THE REQUEST - From the very first line of the data to the line containing "MB().box(-0.036, -0.0, y0", retype everything exactly, leaving the pictures behind.

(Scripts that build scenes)

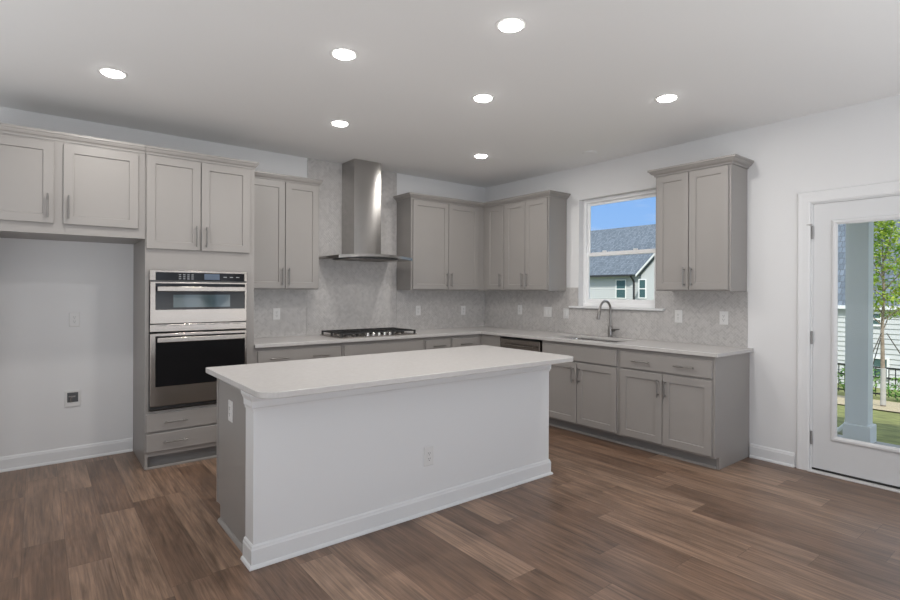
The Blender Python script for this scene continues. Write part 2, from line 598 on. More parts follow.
# ------------------------------------------------------------------ kitchen window
w = thing('window_1', None, None, (0, 0, 0), kind='structure')
y0, y1, z0, z1 = WIN
def frame_x(x0, x1, ya, yb, za, zb, t, tb=None, tt=None):
    mb = MB()
    tb = t if tb is None else tb
    tt = t if tt is None else tt
    mb.cells([ya, ya + t, yb - t, yb], [za, za + tb, zb - tt, zb], lambda y, z: not (ya + t < y < yb - t and za + tb < z < zb - tt), x0, x1, 'x')
    return mb
frame_x(0.075, 0.135, y0, y1, z0 + 0.022, z1, 0.034).build('window_frame', M['vinyl'], w, bevel=0.003)
MIDZ = 1.775
lo = frame_x(0.088, 0.112, y0 + 0.034, y1 - 0.034, z0 + 0.056, MIDZ + 0.02, 0.032, 0.045, 0.04).build('lower_sash', M['vinyl'], w, bevel=0.003)
up_ = frame_x(0.112, 0.130, y0 + 0.034, y1 - 0.034, MIDZ - 0.02, z1 - 0.034, 0.028, 0.034, 0.03).build('upper_sash', M['vinyl'], w, bevel=0.003)
MB().box(0.098, 0.102, y0 + 0.064, y1 - 0.064, z0 + 0.10, MIDZ - 0.018).build('glass_pane', M['glass'], lo)
MB().box(0.119, 0.123, y0 + 0.060, y1 - 0.060, MIDZ + 0.012, z1 - 0.062).build('glass_pane', M['glass'], up_)
mb = MB()
for yy in (-1.80, -2.17):
    mb.box(0.080, 0.092, yy - 0.025, yy + 0.025, MIDZ + 0.02, MIDZ + 0.034, 0.003)
mb.build('sash_lock', M['vinyl'], lo)
MB().box(-0.035, 0.088, y0 - 0.0, y1 + 0.0, z0, z0 + 0.022, 0.004).build('window_stool', M['trim'], w)
MB().box(-0.036, -0.0, y0 - 0.10, y1 + 0.11, z0, z0 + 0.022, 0.004).build('window_sill', M['trim'], w)

# ------------------------------------------------------------------ glazed back door
d = thing('door_1', None, None, (0, 0, 0), kind='structure')
SL = (-4.652, -3.738, 0.018, 2.046)
jt = 0.018
mb = MB()
mb.cells([DOOR[0], DOOR[0] + jt, DOOR[1] - jt, DOOR[1]], [0.0, DOOR[3] - jt, DOOR[3]], lambda y, z: not (DOOR[0] + jt < y < DOOR[1] - jt and z < DOOR[3] - jt), 0.0, 0.14, 'x')
mb.build('door_jamb', M['trim'], d)
G = (-4.50, -3.886, 0.285, 1.890)
mb = MB()
mb.cells([SL[0], G[0], G[1], SL[1]], [SL[2], G[2], G[3], SL[3]], lambda y, z: not (G[0] < y < G[1] and G[2] < z < G[3]), 0.008, 0.052, 'x')
slab = mb.build('door_slab', M['door_paint'], d, bevel=0.002)
def ring_x(ya, yb, za, zb, steps):
    """moulded ring round a rectangle in a wall plane x; steps of (outset, x)"""
    mb = MB()
    rings = [[(x, ya - o, za - o), (x, yb + o, za - o), (x, yb + o, zb + o), (x, ya - o, zb + o)] for o, x in steps]
    rings.append(rings[0])
    bm = mb.bm
    rs = [[bm.verts.new(p) for p in r] for r in rings[:-1]]
    rs.append(rs[0])
    for a, c in zip(rs[:-1], rs[1:]):
        for i in range(4):
            bm.faces.new((a[i], a[(i + 1) % 4], c[(i + 1) % 4], c[i]))
    return mb
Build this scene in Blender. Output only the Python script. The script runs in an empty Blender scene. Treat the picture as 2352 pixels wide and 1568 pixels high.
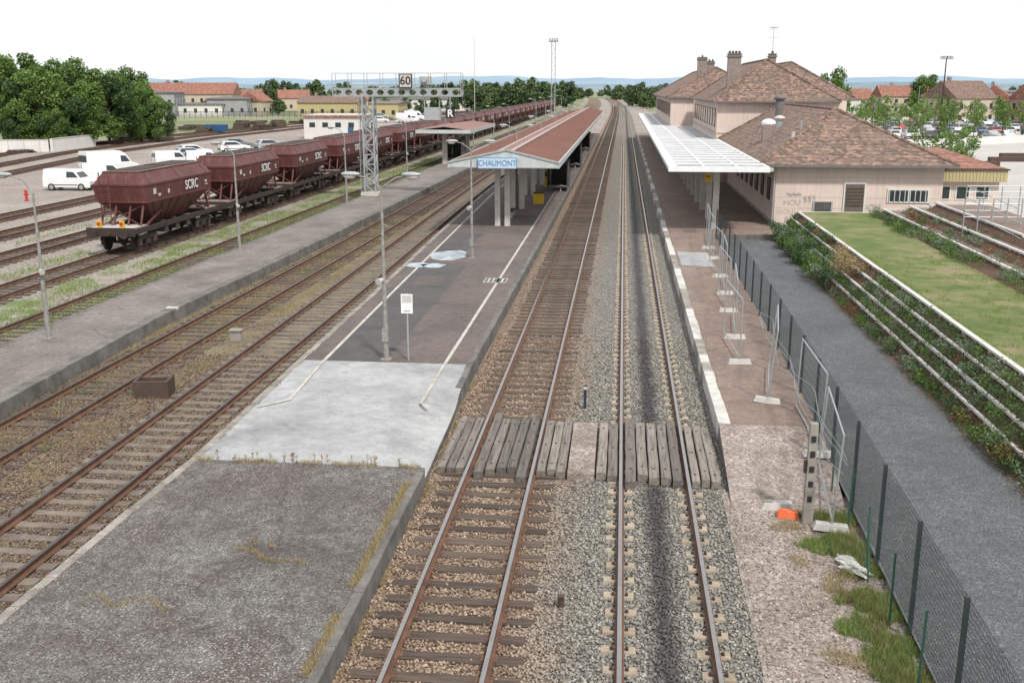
import bpy, math, random
import numpy as np
from mathutils import Vector, Matrix, noise as mnoise
random.seed(7); rng=np.random.default_rng(7)
S=bpy.context.scene
rad=math.radians
# ---------------------------------------------------------------- materials
def nt(name):
    m=bpy.data.materials.new(name); m.use_nodes=True
    n=m.node_tree; b=n.nodes['Principled BSDF']; return m,n,b
def tc(n,which='Object',scale=None,rot=None):
    t=n.nodes.new('ShaderNodeTexCoord'); o=t.outputs[which]
    if scale is not None or rot is not None:
        mp=n.nodes.new('ShaderNodeMapping'); n.links.new(o,mp.inputs[0])
        if scale is not None: mp.inputs['Scale'].default_value=scale
        if rot is not None: mp.inputs['Rotation'].default_value=rot
        o=mp.outputs[0]
    return o
def noi(n,co,scale,detail=4,rough=.6):
    t=n.nodes.new('ShaderNodeTexNoise'); t.inputs['Scale'].default_value=scale
    t.inputs['Detail'].default_value=detail; t.inputs['Roughness'].default_value=rough
    n.links.new(co,t.inputs['Vector']); return t.outputs['Fac']
def vor(n,co,scale,feature='F1'):
    t=n.nodes.new('ShaderNodeTexVoronoi'); t.feature=feature
    t.inputs['Scale'].default_value=scale; n.links.new(co,t.inputs['Vector']); return t
def ramp(n,fac,stops,interp='LINEAR'):
    r=n.nodes.new('ShaderNodeValToRGB'); r.color_ramp.interpolation=interp
    e=r.color_ramp.elements
    while len(e)<len(stops): e.new(.5)
    for i,(p,c) in enumerate(stops):
        e[i].position=p; e[i].color=(c,c,c,1) if isinstance(c,(int,float)) else (*c,1)
    n.links.new(fac,r.inputs[0]); return r.outputs[0]
def setin(n,sock,v):
    if hasattr(v,'links') or isinstance(v,bpy.types.NodeSocket): n.links.new(v,sock)
    elif isinstance(v,(int,float)): sock.default_value=v
    else: sock.default_value=(*v,1)
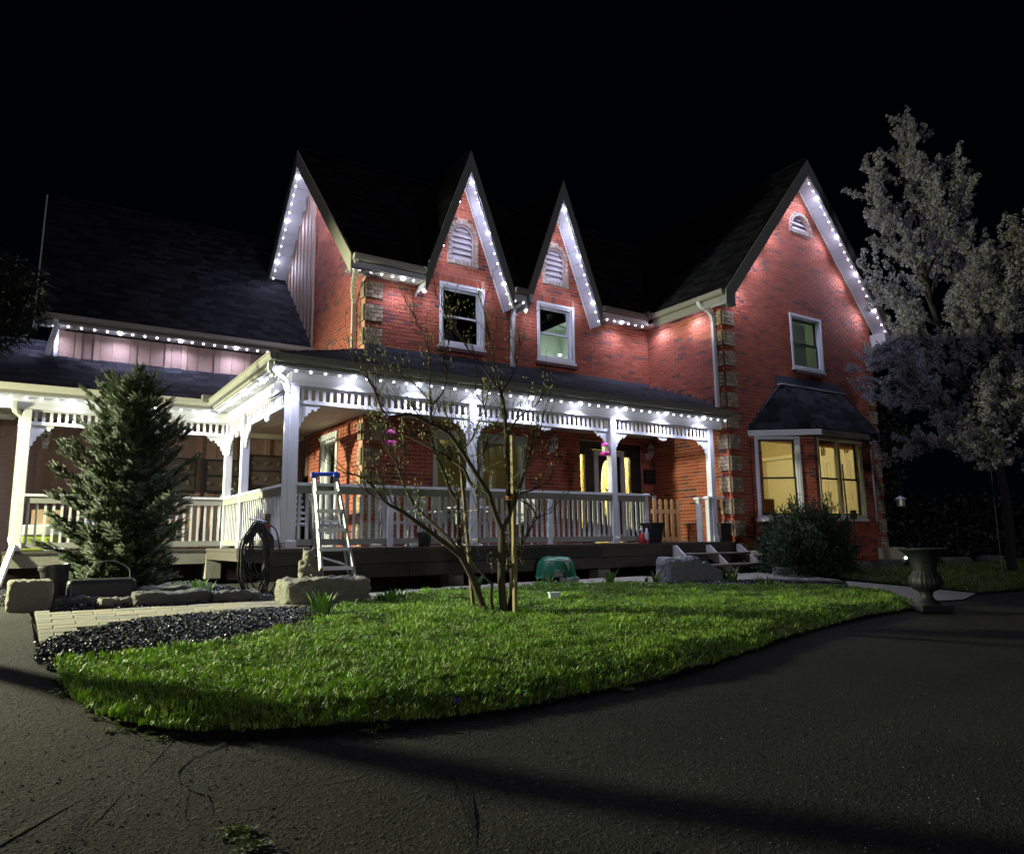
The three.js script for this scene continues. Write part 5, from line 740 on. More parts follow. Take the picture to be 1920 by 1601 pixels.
function conifer(label, p, H, radius, nBr, colA, turnSeed) {
  const t = thing('conifer', label, 'conifer', [p.x, p.y, p.z]); part('trunk', taper([V(0, -0.05, 0), V(0.02, H * 0.5, 0.01), V(0, H * 0.97, 0)], 0.075, 0.012, 8, 8), M.bark, t);
  const br = [], m = [], c = [];
  for (let i = 0; i < nBr; i++) { const s = Math.pow((i + 0.5) / nBr, 0.9), y = 0.12 + s * (H - 0.3), a = i * 2.39996 + rr(-0.3, 0.3), R = radius(s, a) * rr(0.72, 1.12), up = 0.16 + 0.7 * s + rr(-0.12, 0.2), d = V(Math.cos(a), up, Math.sin(a)).normalize(); const b0 = V(0, y - 0.1, 0), b1 = b0.clone().addScaledVector(d, R * 0.55), b2 = b0.clone().addScaledVector(d, R).add(V(0, R * 0.06, 0)); br.push(taper([b0, b1, b2], 0.012, 0.003, 5, 4)); const cu = new THREE.CatmullRomCurve3([b0, b1, b2]);
    const n = Math.round(R * 75) + 14; for (let k = 0; k < n; k++) { const u = 1 - 0.86 * Math.pow(rnd(), 1.3), q = cu.getPointAt(u), tg = cu.getTangentAt(u), side = V(-tg.z, 0, tg.x).normalize().multiplyScalar(k % 2 ? 1 : -1), dir = tg.clone().multiplyScalar(rr(0.4, 1)).addScaledVector(side, rr(0.1, 0.95)).add(V(0, rr(-0.2, 0.5), 0)).normalize(), off = rr(0, 0.1) * (1.2 - u); q.addScaledVector(side, off).y += rr(-0.03, 0.03); m.push(orient(q, dir, rr(0.6, 1.25) * (0.8 + 0.3 * (1 - s)))); const v = rr(0.6, 1.25); c.push(new THREE.Color().setRGB(colA[0] * v, colA[1] * v, colA[2] * v)); } }
  part('branch', br, M.bark, t).userData.kind = 'stuff'; instanced('crown', sprigGeo(40, 0.13, 0.034, 0.0052, false), needleMat, m, c, t); return t;
}
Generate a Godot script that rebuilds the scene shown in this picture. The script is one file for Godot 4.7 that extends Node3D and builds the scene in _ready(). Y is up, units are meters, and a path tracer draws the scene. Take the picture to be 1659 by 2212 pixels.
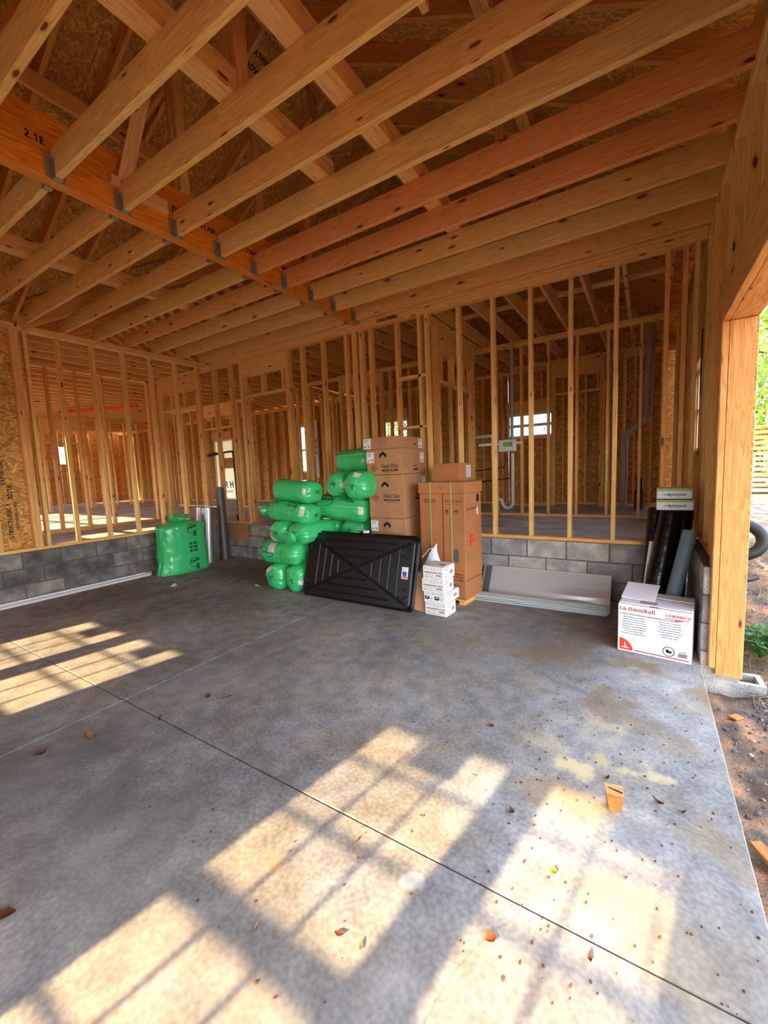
extends Node3D
# A garage under construction: framed walls on block stem walls, joists, an engineered beam, stored building supplies.

var rng := RandomNumberGenerator.new()
var M := {}          # materials
var cache := {}      # shared meshes
const PF := 0.605    # house slab level
const H := 3.38      # underside of ceiling joists

func _ready():
	rng.seed = 7
	# ---- camera -------------------------------------------------------------
	var cam := Camera3D.new()
	cam.name = "camera"
	cam.keep_aspect = Camera3D.KEEP_HEIGHT
	cam.fov = 102.1134
	cam.near = 0.02
	cam.far = 400.0
	cam.transform = Transform3D(Basis(Vector3(0.845155, -0.039894, -0.533031), Vector3(-0.020477, 0.994062, -0.106867), Vector3(0.534129, 0.101234, 0.839320)), Vector3(0, 1.44, 0))
	add_child(cam)
	cam.current = true
	# ---- sky, sun, exposure -------------------------------------------------
	var we := WorldEnvironment.new()
	we.name = "world_environment"
	var env := Environment.new()
	var sm := ProceduralSkyMaterial.new()
	sm.sky_top_color = Color(0.60, 0.68, 0.80)
	sm.sky_horizon_color = Color(0.95, 0.96, 0.97)
	sm.sky_curve = 0.20
	sm.ground_bottom_color = Color(0.42, 0.36, 0.28)
	sm.ground_horizon_color = Color(0.72, 0.70, 0.64)
	sm.sky_energy_multiplier = 1.0
	sm.ground_energy_multiplier = 1.0
	sm.sun_angle_max = 1.0
	var sky := Sky.new()
	sky.sky_material = sm
	env.background_mode = Environment.BG_SKY
	env.sky = sky
	env.background_energy_multiplier = 12.0
	env.tonemap_mode = Environment.TONE_MAPPER_LINEAR
	env.tonemap_exposure = 1.36
	env.sdfgi_enabled = true
	env.ssao_enabled = true
	env.ssil_enabled = true
	we.environment = env
	add_child(we)
	var sun := DirectionalLight3D.new()
	sun.name = "sun"
	sun.light_color = Color(1.0, 0.86, 0.66)
	sun.light_energy = 6.2
	sun.light_angular_distance = 0.5
	sun.shadow_enabled = true
	add_child(sun)
	sun.look_at_from_position(Vector3(0, 10, 0), Vector3(0, 10, 0) + Vector3(0.168, -0.54, -1.0), Vector3.UP)

	make_materials()
	build_slabs()
	build_block_walls()
	build_wall_left()
	build_wall_back()
	build_wall_right()
	build_wall_front()
	build_ceiling()
	build_roof()
	build_house()
	build_outside()
	build_insulation()
	build_boxes()
	build_pan()
	build_metal_and_rolls()
	build_pipes()
	build_floor_bits()

# ============================================================ helpers
func meta(o, label = "", category = "", group = "", kind = ""):
	if label: o.set_meta("label", label)
	if category: o.set_meta("category", category)
	if group: o.set_meta("group", group)
	if kind: o.set_meta("kind", kind)
	return o

func numbered(called: String, parent) -> String:
	if not parent.has_node(NodePath(called)): return called
	var n := 1
	while parent.has_node(NodePath("%s_%03d" % [called, n])): n += 1
	return "%s_%03d" % [called, n]

func node(called: String, at := Vector3.ZERO, turn := 0.0, parent = self) -> Node3D:
	var o := Node3D.new()
	o.name = numbered(called, parent)
	parent.add_child(o, true)
	o.position = at
	o.rotation.y = turn
	return o

func structure(called: String, at := Vector3.ZERO) -> Node3D:
	return meta(node(called, at), "", "", "", "structure")

func obj(parent, called: String, mesh: Mesh, mat: Material, at := Vector3.ZERO, basis := Basis()) -> MeshInstance3D:
	var o := MeshInstance3D.new()
	o.mesh = mesh
	o.material_override = mat
	o.name = numbered(called, parent)
	parent.add_child(o, true)
	o.transform = Transform3D(basis, at)
	o.cast_shadow = GeometryInstance3D.SHADOW_CASTING_SETTING_ON
	return o

# collects flat polygons with explicit normals
class Shape:
	var v := PackedVector3Array()
	var n := PackedVector3Array()
	var t := PackedVector2Array()
	func tri(a: Vector3, b: Vector3, c: Vector3, ua: Vector2, ub: Vector2, uc: Vector2, out: Vector3):
		var k := (b - a).cross(c - a)
		if k.length_squared() < 1e-16: return
		k = k.normalized()
		if k.dot(out) > 0.0:
			v.append_array([a, c, b]); t.append_array([ua, uc, ub]); n.append_array([k, k, k])
		else:
			v.append_array([a, b, c]); t.append_array([ua, ub, uc]); n.append_array([-k, -k, -k])
	func quad(a, b, c, d, ua, ub, uc, ud, out):
		tri(a, b, c, ua, ub, uc, out)
		tri(a, c, d, ua, uc, ud, out)
	# smooth triangle, normals given
	func stri(a, b, c, na: Vector3, nb: Vector3, nc: Vector3, ua, ub, uc):
		var k: Vector3 = (b - a).cross(c - a)
		if k.length_squared() < 1e-18: return
		if k.dot(na + nb + nc) > 0.0:
			v.append_array([a, c, b]); t.append_array([ua, uc, ub]); n.append_array([na, nc, nb])
		else:
			v.append_array([a, b, c]); t.append_array([ua, ub, uc]); n.append_array([na, nb, nc])
	func box(c: Vector3, s: Vector3):
		var h := s / 2.0
		for ax in 3:
			var i := (ax + 1) % 3
			var j := (ax + 2) % 3
			for sg in [-1.0, 1.0]:
				var p := []
				var uv := []
				for q in [[-1, -1], [1, -1], [1, 1], [-1, 1]]:
					var e := Vector3()
					e[ax] = h[ax] * sg; e[i] = h[i] * q[0]; e[j] = h[j] * q[1]
					p.append(c + e)
					uv.append(Vector2(e[i], e[j]))
				var o := Vector3(); o[ax] = sg
				quad(p[0], p[1], p[2], p[3], uv[0], uv[1], uv[2], uv[3], o)
	func mesh() -> ArrayMesh:
		var a := []
		a.resize(Mesh.ARRAY_MAX)
		a[Mesh.ARRAY_VERTEX] = v; a[Mesh.ARRAY_NORMAL] = n; a[Mesh.ARRAY_TEX_UV] = t
		var m := ArrayMesh.new()
		m.add_surface_from_arrays(Mesh.PRIMITIVE_TRIANGLES, a)
		return m

# a chamfered box centred on the origin; u runs along its longest side (grain)
func board_mesh(s: Vector3, ch := 0.003) -> ArrayMesh:
	var variant := rng.randi() % 6
	var key := "%d_%d_%d_%d_%d" % [roundi(s.x * 1000), roundi(s.y * 1000), roundi(s.z * 1000), roundi(ch * 10000), variant]
	if cache.has(key): return cache[key]
	var sh := Shape.new()
	var h := s / 2.0
	ch = minf(ch, minf(h.x, minf(h.y, h.z)) * 0.4)
	var off := Vector2(variant * 0.237 + 0.11, variant * 0.415)
	var L := 0
	if s.y > s[L]: L = 1
	if s.z > s[L]: L = 2
	for ax in 3:
		var i := (ax + 1) % 3
		var j := (ax + 2) % 3
		if j == L:
			var q := i; i = j; j = q
		for sg in [-1.0, 1.0]:
			var p := []
			var uv := []
			for q in [[-1, -1], [1, -1], [1, 1], [-1, 1]]:
				var e := Vector3()
				e[ax] = h[ax] * sg; e[i] = (h[i] - ch) * q[0]; e[j] = (h[j] - ch) * q[1]
				p.append(e)
				uv.append(Vector2(e[i] / 2.4 + off.x, e[j] / 0.3 + off.y + ax * 0.31 + sg * 0.17))
			var o := Vector3(); o[ax] = sg
			sh.quad(p[0], p[1], p[2], p[3], uv[0], uv[1], uv[2], uv[3], o)
	for ax in 3:      # edges along ax
		var i := (ax + 1) % 3
		var j := (ax + 2) % 3
		for si in [-1.0, 1.0]:
			for sj in [-1.0, 1.0]:
				var p := []
				for q in [[-1, 0], [1, 0], [1, 1], [-1, 1]]:
					var e := Vector3()
					e[ax] = (h[ax] - ch) * q[0]
					e[i] = (h[i] - (ch if q[1] == 1 else 0.0)) * si
					e[j] = (h[j] - (0.0 if q[1] == 1 else ch)) * sj
					p.append(e)
				var o := Vector3(); o[i] = si; o[j] = sj
				var uu := []
				for e in p: uu.append(Vector2(e[ax] / 2.4 + off.x, off.y + e[i] / 0.3))
				sh.quad(p[0], p[1], p[2], p[3], uu[0], uu[1], uu[2], uu[3], o)
	for sx in [-1.0, 1.0]:
		for sy in [-1.0, 1.0]:
			for sz in [-1.0, 1.0]:
				var k := Vector3(sx, sy, sz)
				var z2 := Vector2(off.x, off.y)
				sh.tri(k * Vector3(h.x, h.y - ch, h.z - ch), k * Vector3(h.x - ch, h.y, h.z - ch), k * Vector3(h.x - ch, h.y - ch, h.z), z2, z2, z2, k)
	var m := sh.mesh()
	cache[key] = m
	return m

func bb(parent, called: String, x0: float, x1: float, y0: float, y1: float, z0: float, z1: float, mat: Material, ch := 0.003) -> MeshInstance3D:
	return obj(parent, called, board_mesh(Vector3(absf(x1 - x0), absf(y1 - y0), absf(z1 - z0)), ch), mat, Vector3((x0 + x1) / 2, (y0 + y1) / 2, (z0 + z1) / 2))

# a board from p0 to p1, h thick towards up, w across
func bar(parent, called: String, p0: Vector3, p1: Vector3, w: float, h: float, mat: Material, up := Vector3.UP, ch := 0.003) -> MeshInstance3D:
	var d := (p1 - p0)
	var x := d.normalized()
	var z := x.cross(up).normalized()
	var y := z.cross(x)
	return obj(parent, called, board_mesh(Vector3(d.length(), h, w), ch), mat, (p0 + p1) / 2, Basis(x, y, z))

func wood(kind := "") -> Material:
	return M["wood%s%d" % [kind, rng.randi() % 5]]

# revolve a profile of (radius, height) around y
func lathe(profile: Array, seg := 24, smooth := true) -> ArrayMesh:
	var sh := Shape.new()
	lathe_into(sh, profile, seg, Transform3D())
	return sh.mesh()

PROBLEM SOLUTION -
The Blender Python script for this scene continues. Write part 2, from line 598 on. More parts follow.
# ------------------------------------------------------------------ kitchen window
w = thing('window_1', None, None, (0, 0, 0), kind='structure')
y0, y1, z0, z1 = WIN
def frame_x(x0, x1, ya, yb, za, zb, t, tb=None, tt=None):
    mb = MB()
    tb = t if tb is None else tb
    tt = t if tt is None else tt
    mb.cells([ya, ya + t, yb - t, yb], [za, za + tb, zb - tt, zb], lambda y, z: not (ya + t < y < yb - t and za + tb < z < zb - tt), x0, x1, 'x')
    return mb
frame_x(0.075, 0.135, y0, y1, z0 + 0.022, z1, 0.034).build('window_frame', M['vinyl'], w, bevel=0.003)
MIDZ = 1.775
lo = frame_x(0.088, 0.112, y0 + 0.034, y1 - 0.034, z0 + 0.056, MIDZ + 0.02, 0.032, 0.045, 0.04).build('lower_sash', M['vinyl'], w, bevel=0.003)
up_ = frame_x(0.112, 0.130, y0 + 0.034, y1 - 0.034, MIDZ - 0.02, z1 - 0.034, 0.028, 0.034, 0.03).build('upper_sash', M['vinyl'], w, bevel=0.003)
MB().box(0.098, 0.102, y0 + 0.064, y1 - 0.064, z0 + 0.10, MIDZ - 0.018).build('glass_pane', M['glass'], lo)
MB().box(0.119, 0.123, y0 + 0.060, y1 - 0.060, MIDZ + 0.012, z1 - 0.062).build('glass_pane', M['glass'], up_)
mb = MB()
for yy in (-1.80, -2.17):
    mb.box(0.080, 0.092, yy - 0.025, yy + 0.025, MIDZ + 0.02, MIDZ + 0.034, 0.003)
mb.build('sash_lock', M['vinyl'], lo)
MB().box(-0.035, 0.088, y0 - 0.0, y1 + 0.0, z0, z0 + 0.022, 0.004).build('window_stool', M['trim'], w)
MB().box(-0.036, -0.0, y0 - 0.10, y1 + 0.11, z0, z0 + 0.022, 0.004).build('window_sill', M['trim'], w)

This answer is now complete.